Ed Piskor is a Pennsylvania born comic strip creator who has written and illustrated  one of the most talked about Hip Hop novels of this year, “Hip Hop Family Tree Volume 3.” This cool,urban novel chronicles major events and people in the hip hop era from 1983-1984 such as LL Cool J, the debut of the Beastie Boys and the rise of success of the Fat Boys.

Utilizing colorful illustrations and vintage graphics Piskor relays stories of a bygone musical era with unexpected familiarity, and as a white comic strip creator does a very good job of retelling and explaining important moments in hip hop like the rise of MC’s like Doug E. Fresh and Ricky D and the entrance of Houdini onto the rap scene.

Some may wonder how a white comic strip artist first became acquainted with Hip Hop and immersed in the culture enough to write 3 volumes on its history. In a statement to the weeklings.com Piskor spoke on his history with the illustrious subculture. “I was born in ’82 so hip hop was a fad all around the country at that stage. I grew up in a predominately black neighborhood and rap music was just all around me. My folks didn’t like rap, so that made me way more attracted to it than I probably would have been otherwise.So basically I was born into hip hop.”

All of the Hip Hop Family Tree comics showcase Piskor’s attention to detail. He takes care to capture the essence of the time period, while presenting the information in an interesting but accurate manner.

“The first volume is entirely from resource material – every book on the subject I could get my hands on, every interview from magazines or websites, You Tube interviews. Anything. And I try to present it in a very honest and journalistic way,” Piskor told reporters.

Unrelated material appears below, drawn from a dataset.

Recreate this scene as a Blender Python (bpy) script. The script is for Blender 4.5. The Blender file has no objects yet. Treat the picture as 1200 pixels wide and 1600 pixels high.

The comic strip has received many favorable reviews but to Piskor the subjects of the novels are the ones who’s feedback is most important. In a statement to Vice Piskor was quoted as saying “De La [Soul]. Biz Markie. DMC is down. Chuck D will retweet my stuff. Grandmaster Flash will retweet my stuff. There’s a bunch, man…It’s almost like the book is officially a piece of hip-hop culture at this point, because different rappers will get in touch, and they want to make sure they’re a part of the story when it comes to their time.”

Hip Hop Family Tree Volume 3 is a great read and Piskor shows no signs of slowing down. He has already confirmed volumes 4-6 and hopefully continues chronicling these great eras of hip hop history.